[MD] Taking words Seriously

david buchanan dmbuchanan at hotmail.com
Sat Oct 8 10:22:52 PDT 2011


"Phædrus spent his entire life pursuing a ghost. That was true. The ghost he pursued was the ghost that underlies all of technology, all of modern science, all of Western thought. It was the ghost of rationality itself." 


"The true system, the real system, is our present construction of systematic thought itself, rationality itself, and if a factory is torn down but the rationality which produced it is left standing, then that rationality will simply produce another factory. If a revolution destroys a systematic government, but the systematic patterns of thought that produced that government are left intact, then those patterns will repeat themselves in the succeeding government. There's so much talk about the system.
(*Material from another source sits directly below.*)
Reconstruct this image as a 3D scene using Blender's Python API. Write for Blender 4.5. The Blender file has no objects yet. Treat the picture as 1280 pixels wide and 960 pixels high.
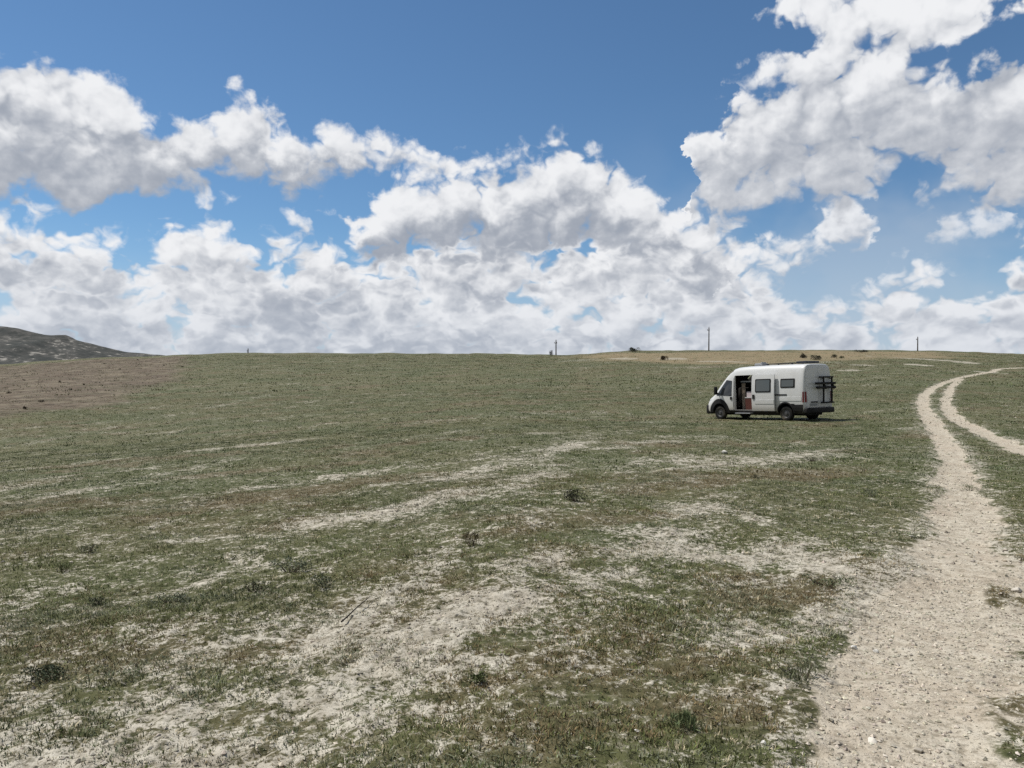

And so little understanding." 


"Our current modes of rationality are not moving society forward into a better world. They are taking it further and further from that better world. Since the Renaissance these modes have worked. As long as the need for food, clothing and shelter is dominant they will continue to work. But now that for huge masses of people these needs no longer overwhelm everything else, the whole structure of reason, handed down to us from ancient times, is no longer adequate. It begins to be seen for what it really is...emotionally hollow, esthetically meaningless and spiritually empty." 


"To some extent the romantic condemnation of rationality stems from the very effectiveness of rationality in uplifting men from primitive conditions. It's such a powerful, all-dominating agent of civilized man it's all but shut out everything else and now dominates man himself. That's the source of the complaint." 


"What's emerging from the pattern of my own life is the belief that the crisis is being caused by the inadequacy of existing forms of thought to cope with the situation. It can't be solved by rational means because the rationality itself is the source of the problem. ..So I guess what I'm trying to say is that the solution to the problem isn't that you abandon rationality but that you expand the nature of rationality so that it's capable of coming up with a solution."


"Analytic reason, dialectic reason. Reason which at the University is sometimes  considered to be the whole of understanding. You've never had to understand it really. It's always been completely bankrupt with regard to abstract art. Nonrepresentative art is one of the root experiences I'm talking about. Some people still condemn it because it doesn't make 'sense.' But what's really wrong is not the art but the 'sense,' the classical reason, which can't grasp it. People keep looking for branch extensions of reason that will cover art's more recent occurrences, but the answers aren't in the branches, they're at the roots."


"A motorcycle functions entirely in accordance with the laws of reason, and a study of the art of motorcycle maintenance is really a miniature study of the art of rationality itself." 


"Now I want to show that that classic pattern of rationality can be tremendously improved, expanded and made far more effective throughthe formal recognition of Quality in its operation." 


"It's long past time to take a closer look at this qualitative preselection of facts which has seemed so scrupulously ignored by those who make so much of these facts after they are "observed." I think that it will be found that a formal acknowledgment of the role of Quality in the scientific process doesn't destroy the empirical vision at all. It expands it, strengthens it and brings it far closer to actual scientific practice." 


"When traditional rationality divides the world into subjects and objects it shuts out Quality, and when you're really stuck it's Quality, not any subjects or objects, that tells you where you ought to go."


"He felt that the solution started with a new philosophy, or he saw it as even broader than that...a new spiritual rationality...in which the ugliness and the loneliness and the spiritual blankness of dualistic technological reason would become illogical. Reason was no longer to be "value free." Reason was to be subordinate, logically, to Quality."